* REQUEST
Repeat every line, exactly, from the very first through the one where "col = C.collection" appears. Add nothing else.

* COLLECTED DATA
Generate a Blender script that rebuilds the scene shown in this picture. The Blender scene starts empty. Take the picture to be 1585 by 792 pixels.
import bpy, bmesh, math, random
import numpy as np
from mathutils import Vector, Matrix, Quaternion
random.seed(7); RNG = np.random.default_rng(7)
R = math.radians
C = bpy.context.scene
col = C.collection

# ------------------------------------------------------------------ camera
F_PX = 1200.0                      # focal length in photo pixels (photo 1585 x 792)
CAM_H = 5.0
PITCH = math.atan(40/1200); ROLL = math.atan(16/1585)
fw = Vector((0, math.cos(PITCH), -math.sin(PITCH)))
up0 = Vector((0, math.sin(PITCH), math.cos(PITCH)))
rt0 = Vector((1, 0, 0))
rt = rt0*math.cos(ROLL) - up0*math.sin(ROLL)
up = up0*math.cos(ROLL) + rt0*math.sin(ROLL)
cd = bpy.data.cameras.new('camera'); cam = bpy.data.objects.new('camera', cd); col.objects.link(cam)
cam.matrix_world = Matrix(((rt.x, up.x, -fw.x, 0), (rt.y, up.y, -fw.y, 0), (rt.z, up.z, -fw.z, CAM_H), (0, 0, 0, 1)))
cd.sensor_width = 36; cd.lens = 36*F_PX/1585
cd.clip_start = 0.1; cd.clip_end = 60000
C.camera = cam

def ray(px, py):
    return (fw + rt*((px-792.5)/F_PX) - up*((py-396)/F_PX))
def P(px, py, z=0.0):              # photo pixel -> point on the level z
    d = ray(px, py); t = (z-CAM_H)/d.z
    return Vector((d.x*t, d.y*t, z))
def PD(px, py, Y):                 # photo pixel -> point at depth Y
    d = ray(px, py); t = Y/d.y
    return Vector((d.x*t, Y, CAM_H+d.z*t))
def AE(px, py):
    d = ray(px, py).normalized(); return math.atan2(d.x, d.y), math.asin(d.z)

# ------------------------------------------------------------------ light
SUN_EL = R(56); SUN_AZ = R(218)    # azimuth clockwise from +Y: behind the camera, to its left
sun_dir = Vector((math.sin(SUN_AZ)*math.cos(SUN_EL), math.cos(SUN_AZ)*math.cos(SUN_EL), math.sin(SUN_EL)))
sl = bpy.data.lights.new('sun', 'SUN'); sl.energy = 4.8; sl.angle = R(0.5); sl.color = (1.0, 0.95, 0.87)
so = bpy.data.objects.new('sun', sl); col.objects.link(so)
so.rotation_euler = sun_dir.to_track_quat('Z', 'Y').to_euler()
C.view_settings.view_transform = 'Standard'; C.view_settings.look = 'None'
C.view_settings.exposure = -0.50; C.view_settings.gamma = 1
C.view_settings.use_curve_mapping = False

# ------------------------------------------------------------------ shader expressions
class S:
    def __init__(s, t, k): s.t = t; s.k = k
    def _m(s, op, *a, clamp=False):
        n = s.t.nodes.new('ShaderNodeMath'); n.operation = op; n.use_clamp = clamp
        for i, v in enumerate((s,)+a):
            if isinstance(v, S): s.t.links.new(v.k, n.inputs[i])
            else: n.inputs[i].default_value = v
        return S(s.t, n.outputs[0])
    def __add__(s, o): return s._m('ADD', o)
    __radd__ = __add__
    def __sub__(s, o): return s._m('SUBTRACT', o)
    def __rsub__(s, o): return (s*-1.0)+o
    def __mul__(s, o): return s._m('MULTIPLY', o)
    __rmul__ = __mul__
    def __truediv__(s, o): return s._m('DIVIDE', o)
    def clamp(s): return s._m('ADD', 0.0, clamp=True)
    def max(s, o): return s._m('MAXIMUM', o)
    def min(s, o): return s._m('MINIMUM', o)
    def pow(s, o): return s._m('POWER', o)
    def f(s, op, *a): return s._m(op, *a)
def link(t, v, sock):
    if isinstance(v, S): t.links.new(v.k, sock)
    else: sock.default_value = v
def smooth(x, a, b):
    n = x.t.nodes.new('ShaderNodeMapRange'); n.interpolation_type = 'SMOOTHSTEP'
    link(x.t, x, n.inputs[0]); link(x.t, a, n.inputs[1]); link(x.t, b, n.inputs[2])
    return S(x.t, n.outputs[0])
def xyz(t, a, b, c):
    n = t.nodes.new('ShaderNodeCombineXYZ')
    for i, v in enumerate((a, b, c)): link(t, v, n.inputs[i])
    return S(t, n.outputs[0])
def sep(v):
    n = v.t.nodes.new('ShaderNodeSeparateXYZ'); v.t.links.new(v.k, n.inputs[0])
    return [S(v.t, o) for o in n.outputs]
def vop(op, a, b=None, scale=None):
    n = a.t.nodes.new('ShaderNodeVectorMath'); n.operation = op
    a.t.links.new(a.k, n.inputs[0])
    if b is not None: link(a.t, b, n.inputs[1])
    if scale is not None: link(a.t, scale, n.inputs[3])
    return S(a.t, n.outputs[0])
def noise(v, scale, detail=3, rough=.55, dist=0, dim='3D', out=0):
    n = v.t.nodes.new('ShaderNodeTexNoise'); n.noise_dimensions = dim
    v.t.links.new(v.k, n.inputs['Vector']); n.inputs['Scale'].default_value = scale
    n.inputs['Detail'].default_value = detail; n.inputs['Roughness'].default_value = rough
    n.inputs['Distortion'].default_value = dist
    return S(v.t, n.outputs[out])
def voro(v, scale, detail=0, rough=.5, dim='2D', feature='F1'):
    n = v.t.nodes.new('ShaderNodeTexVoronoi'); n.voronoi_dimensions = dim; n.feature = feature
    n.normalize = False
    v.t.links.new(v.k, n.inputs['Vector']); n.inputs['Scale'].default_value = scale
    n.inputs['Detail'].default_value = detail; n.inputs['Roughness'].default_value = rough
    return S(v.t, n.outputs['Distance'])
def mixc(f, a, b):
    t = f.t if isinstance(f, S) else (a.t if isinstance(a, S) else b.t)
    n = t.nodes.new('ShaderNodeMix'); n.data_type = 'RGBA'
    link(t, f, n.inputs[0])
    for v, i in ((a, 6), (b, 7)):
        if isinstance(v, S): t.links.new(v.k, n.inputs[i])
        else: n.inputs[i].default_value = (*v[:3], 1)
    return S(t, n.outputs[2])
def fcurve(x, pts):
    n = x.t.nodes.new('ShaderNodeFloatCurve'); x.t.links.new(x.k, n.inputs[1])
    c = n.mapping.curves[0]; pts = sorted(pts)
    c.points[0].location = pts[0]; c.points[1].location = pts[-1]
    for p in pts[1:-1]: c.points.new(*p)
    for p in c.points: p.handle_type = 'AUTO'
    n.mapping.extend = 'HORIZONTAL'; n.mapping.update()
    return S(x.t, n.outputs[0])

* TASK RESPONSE
Generate a Blender script that rebuilds the scene shown in this picture. The Blender scene starts empty. Take the picture to be 1585 by 792 pixels.
import bpy, bmesh, math, random
import numpy as np
from mathutils import Vector, Matrix, Quaternion
random.seed(7); RNG = np.random.default_rng(7)
R = math.radians
C = bpy.context.scene
col = C.collection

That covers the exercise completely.